マッチポンプ?

朝、携帯本として河盛好蔵「回想の本棚」(中公文庫)を持って出る。1日早いがこれを4月の中公文庫本とする。
退勤後、本屋へ。
昨日1冊読み終わっているので、1冊なら買うことができる。

巻末の解説で夏目房之介氏が書いているように、1巻の最後でアトムが、2巻の最後でウランが登場するというように構成がうまい。そしてこの3巻の最後ではついにプルートウがその姿をあらわす。面白い。
PLUTO (3) (ビッグコミック)

帰宅後、早速プルートウを読了。
引き続き穂村弘「にょっ記」(文藝春秋)を読み出す。
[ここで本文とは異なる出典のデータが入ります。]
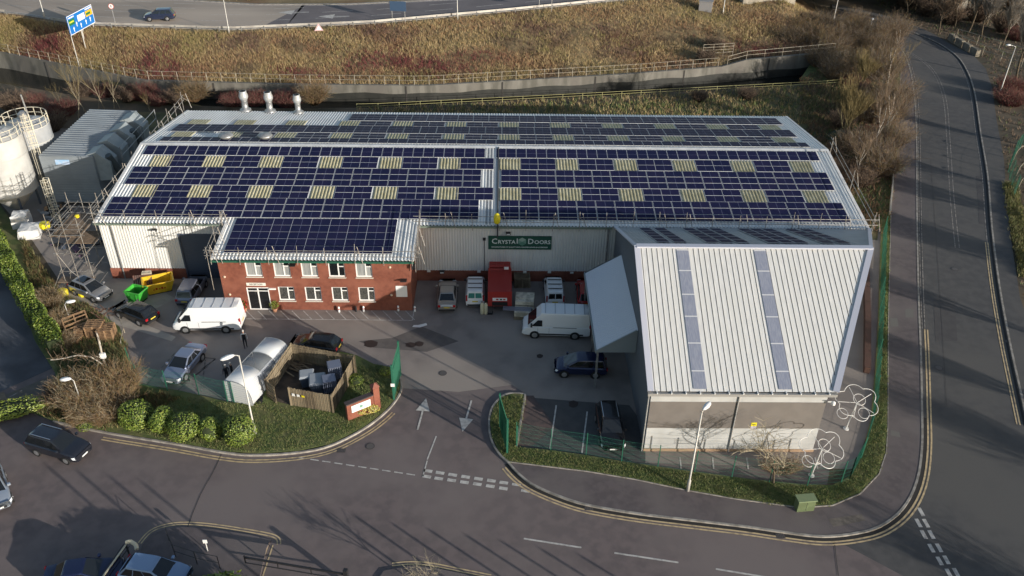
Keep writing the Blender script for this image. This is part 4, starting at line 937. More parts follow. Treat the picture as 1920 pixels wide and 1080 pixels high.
# access tower at the west corner
tx0,tx1,ty0,ty1=-40.3,-37.6,65.9,70.2
t=thing('scaffold_tower','scaffold access tower with timber platforms and yellow bags at the west corner of the warehouse','scaffolding',(-39.5,68,0))
for x_ in(tx0,-39.,tx1):
    for y_ in(ty0,ty1): mb=MB(); mb.tube((x_,y_,0),(x_+rnd.uniform(-.05,.05),y_,7.6+rnd.uniform(-.2,.5)),.032,n=6); mb.build('upright',M_scaf,t,world=True)
mb=MB()
for z_ in(.4,2.1,4.0,5.9,6.5,7.0):
    for y_ in(ty0,ty1): mb.tube((tx0-.3,y_,z_),(tx1+.3,y_,z_),.028,n=6)
    for x_ in(tx0,-39.5,tx1): mb.tube((x_,ty0-.4,z_),(x_,ty1+.3,z_),.028,n=6)
for a_,b_ in(((tx0,ty0,.1),(-39.5,ty0,2.1)),((-39.5,ty0,2.1),(tx0,ty0,4)),((tx0,ty0,4),(-39.5,ty0,5.9)),((tx0-1.2,ty0-.9,0),(tx0,ty0,2.4)),((tx1,ty0,0),(-39.5,ty0,2.1)),((-39.5,ty0,4),(tx1,ty0,5.9))): mb.tube(a_,b_,.028,n=6)
mb.build('ledger',M_scaf,t,world=True)
for z_,x_a,y_a in((5.75,tx0,ty0),(3.9,tx0,ty0+2)):
    mb=MB()
    for i in range(11): mb.box(x_a+i*.23,x_a+i*.23+.215,y_a,ty1,z_,z_+.04)
    mb.build('platform',mat('scaffold_board',(.27,.19,.13),.9,c2=(.2,.14,.09),scale=3),t,world=True)
mb=MB(); mb.box(-40.9,-37.8,ty0-.35,ty0+.7,1.05,1.1); mb.build('platform',mat('scaffold_board',(0,0,0)),t,world=True)
MY=mat('yellow_sheet',(.75,.62,.02),.5)
for bx in((-40.9,66.5,6.3,.45),(-38.6,68.0,6.6,.2),(-40.4,65.0,.0,.5),(-38.6,65.0,.0,.35)):
    mb=MB(); s_=bx[3]; mb.lathe([(s_*.8,0),(s_,.1),(s_*1.05,s_*.9),(s_*.8,s_*1.3),(s_*.3,s_*1.35)],8); mb.v=[(a_+bx[0],b_+bx[1],c_+bx[2]) for a_,b_,c_ in mb.v]; mb.build('bag',MY,t,world=True)
t=thing('netting_bundle','yellow netting bundle tied to the guard rail above the sign','netting',(-.4,YF-.25,HE+.5)); mb=MB(); mb.lathe([(.12,-.1),(.28,0),(.33,.4),(.25,.8),(.1,.95)],9); mb.build('bundle',MY,t,True)
# ---------------- silos and filter house ----------------
def silo(cx_,cy_,r_,zb_,zt_,label,col=(.53,.52,.49)):
    t=thing('silo',label,'silo',(cx_,cy_,0))
    mb=MB(); mb.lathe([(.5,zb_-2.3),(r_,zb_),(r_,zt_),(r_*.5,zt_+.55),(.3,zt_+.7)],36)
    o=mb.build('tank',mat('silo_'+('white' if col[0]>.5 else 'grey'),col,.45,c2=tuple(a*.85 for a in col),scale=.8),t,True); ms=o.modifiers.new('e','EDGE_SPLIT'); ms.split_angle=R(35)
    mb=MB(); 
    for z_ in(zb_,zb_+(zt_-zb_)/3,zb_+(zt_-zb_)*2/3,zt_): mb.lathe([(r_+.03,z_-.05),(r_+.03,z_+.05)],36)
    mb.build('band',mat('silo_band',(.45,.44,.41),.5),t)
    for a_ in range(4): mb=MB(); x_,y_=r_*.85*math.cos(a_*math.pi/2+.7),r_*.85*math.sin(a_*math.pi/2+.7); mb.tube((x_,y_,0),(x_,y_,zb_+.2),.12,n=8); mb.build('leg',M_dwall,t)
    mb=MB()
    for hh in(.5,1.05): mb.path([(r_*math.cos(a_*math.pi/12),r_*math.sin(a_*math.pi/12),zt_+hh) for a_ in range(25)],.035,5)
    for a_ in range(16): c_,s_=math.cos(a_*math.pi/8),math.sin(a_*math.pi/8); mb.tube((r_*c_,r_*s_,zt_),(r_*c_,r_*s_,zt_+1.05),.035,n=5)
    mb.build('railing',mat('cream_rail',(.62,.57,.45),.5),t)
    mb=MB(); mb.tube((r_*.3,-.2,zt_+.3),(r_*.25,-.2,zt_+3.4),.09,n=8); mb.lathe([(.5,zt_+.6),(.55,zt_+1.2),(.2,zt_+1.5)],12); mb.build('vent_pipe',M_steel,t)
    return t
silo(-52.4,81.6,2.6,2.6,8.6,'front white silo with railed top at the left edge')
silo(-52.0,87.2,2.3,2.6,7.6,'rear silo behind the front white one, coloured grey for its shade',(.36,.37,.38))  # shade on this silo is put into its grey tank colour
def cage_ladder(x_,y_,z0,z1,label,par=None):
    t=thing('caged_ladder',label,'ladder',(x_,y_,0)); mb=MB()
    for s in(-.25,.25): mb.tube((s,0,z0),(s,0,z1),.035,n=5)
    z_=z0+.2
    while z_<z1: mb.tube((-.25,0,z_),(.25,0,z_),.02,n=4); z_+=.3
    mb.build('ladder',mat('cream_rail',(.6,.6,.5)),t)
    mb=MB(); z_=max(z0+1.2,1.5)
    while z_<z1+.2: mb.path([(.38*math.cos(a_*math.pi/6),-.38+.38*math.sin(a_*math.pi/6)-.0,z_) for a_ in range(-7,2)]+[(.38*math.cos(a_*math.pi/6),-.38+.38*math.sin(a_*math.pi/6),z_) for a_ in range(2,6)],.025,4); z_+=.75
    for a_ in(-3,-5.2,-.8,1.2,4.6): mb.tube((.38*math.cos(a_*math.pi/6),-.38+.38*math.sin(a_*math.pi/6),1.6),(.38*math.cos(a_*math.pi/6),-.38+.38*math.sin(a_*math.pi/6),z1),.02,n=4)
    mb.build('cage',mat('cream_rail',(0,0,0)),t)
cage_ladder(-45.6,76.9,0,6.2,'pale caged ladder standing in front of the grey filter house')
cage_ladder(-49.3,83.2,6.0,10.4,'pale caged ladder on top beside the rear silo')
fx0,fx1,fy0,fy1,fz=-48.9,-43.3,82.4,95.6,6.0
t=thing('filter_house','grey ribbed dust filter building with duct hoods between silos and warehouse','building',(-46,89,0))
mb=MB(); n_=int((fy1-fy0)/.55)
pts=[]
for i in range(n_):
    y=fy0+i*(fy1-fy0)/n_; d=(fy1-fy0)/n_; pts+=[(y,0),(y+d*.5,0),(y+d*.6,.07),(y+d*.9,.07)]
pts.append((fy1,0))
for (ya,da),(yb2,db) in zip(pts,pts[1:]): mb.quad((fx0,ya,fz+da),(fx1,ya,fz-.15+da),(fx1,yb2,fz-.15+db),(fx0,yb2,fz+db))
GR=mat('filter_grey',(.25,.275,.295),.5,c2=(.215,.235,.25),scale=.5); mb.build('roof',GR,t,world=True)
mb=MB(); 
for (ya,za),(yb2,zb_) in zip([(0,.6+i*.3) for i in range(18)],[(0,.6+(i+1)*.3) for i in range(18)]):
    mb.box(fx0,fx1,fy0,fy0+.1,za,za+.15); mb.box(fx0,fx1,fy0+.03,fy0+.13,za+.15,za+.3)
mb.box(fx0,fx0+.1,fy0+.13,fy1,.3,fz-.05); mb.box(fx1-.1,fx1,fy0+.13,fy1,.3,fz-.22); mb.box(fx0,fx1,fy1-.1,fy1,.3,fz-.22)
mb.build('wall',GR,t,world=True)
mb=MB()
for x_ in(fx0+.1,fx1-.2):
    for y_ in(fy0+.1,fy1-.3): mb.box(x_,x_+.15,y_,y_+.15,0,.62)
mb.build('frame',M_dwall,t,world=True)
x,z=AY(117,304,fy0-.01); mb=MB(); mb.box(x-.75,x+.75,fy0-.04,fy0-.01,z-.28,z+.28); mb.build('nameplate',mat('nameplate_blue',(.25,.5,.75),.3,c2=(.6,.62,.72),scale=.8),t,world=True)
GR2=mat('duct_pale_grey',(.33,.36,.365),.5,c2=(.28,.31,.31),scale=1)
for i in range(4):
    y=fy0+.4+i*3.2; mb=MB(); mb.add([(fx1-.9,y,fz-.05),(fx1-.9,y+2.2,fz-.05),(fx1+.2,y+2.2,fz+.28),(fx1+.2,y,fz+.28),(fx1+1.5,y+.2,fz-.9),(fx1+1.5,y+2.0,fz-.9),(fx1+1.3,y+.3,fz-3),(fx1+1.3,y+1.9,fz-3),(fx1+.01,y,fz-3),(fx1+.01,y+2.2,fz-3),(fx1-.9,y,fz-.3),(fx1-.9,y+2.2,fz-.3)],
        [(0,3,2,1),(3,4,5,2),(4,6,7,5),(6,8,9,7),(0,10,8,6,4,3),(1,2,5,7,9,11),(0,1,11,10)]); mb.build('duct_hood',GR2,t,world=True)
for i in range(2):
    y=fy0+1+i*7; mb=MB(); mb.path([(fx1+1.2,y,fz-.3),(fx1+1.6,y+.5,fz-2),(fx1+2.6,y+1.2,fz-3.5),(fx1+2.7,y+1.3,0)],.38,12); mb.build('duct_pipe',mat('duct_dark',(.06,.07,.07),.5),t,world=True)
mb=MB()
for y_ in(fy0+2,fy0+8,fy1-.5):
    for x_ in(fx1+2.2,): mb.tube((x_,y_,0),(x_,y_,fz+.3),.05,n=6)
for z_ in(2.5,5.2,6.2): mb.tube((fx1+2.2,fy0+2,z_),(fx1+2.2,fy1-.5,z_),.04,n=6)
mb.build('support_frame',M_steel,t,world=True)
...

日記の形態をとりながら、詩のような、メルヘンのような、エッセイのような短い章段が並んでいる。天使が出てくるシリーズや「うこん」という言葉への徹底したこだわりなど印象深いものは多いが、思わず附箋を貼ったのは12月22日の「マグナム」と題された一編。《御徒町の回転寿司「マグナム」に行く。》という出だしの一行から隣りの客が「とんでイスタンブール」を歌う最後まで、どうしようもなくおかしい。
薄い本なので、あっという間に読み終わる。装幀もスリップ型の箱もセンスがいい。『本の話』4月号所収の穂村弘(著者)×フジモトマサル(イラスト)×名久井直子(装幀)×長島有(ゲスト)による「『にょっ記』座談会」を読むと、この本の装幀やイラストについての楽しみが広がる。
にょっ記

読みかけであった高島俊男「メルヘン誕生」(いそっぷ社)を読み継ぎ、読み上げる。高島氏は一貫して向田邦子作品の限界と欠点を冷静な筆致で指摘し続ける。それによって逆に氏の向田作品とその著者に対する強い愛着が感じられる本だ。欠点を指摘する文章の中に、ふいに挟み込まれる「天才」という語の輝きがまぶしい。向田さんは、山本夏彦山口瞳といったうるさ型の目利き同様高島さんも虜にしてしまったようだ。
ぜひ、文庫化して向田作品に興味を持つ人々が気軽に手に取れるようにしてほしいと思う。
メルヘン誕生―向田邦子をさがして

今日は1冊買って、3冊読んだから、差し引き2冊買える権利を確保する。なんだか、本を無闇に増やさない為に始めた取り決めが、購買振興策化しているように思えるのは気のせいか。適切な使い方ではないかも知れないが、“マッチポンプ”という言葉が頭に浮かぶ。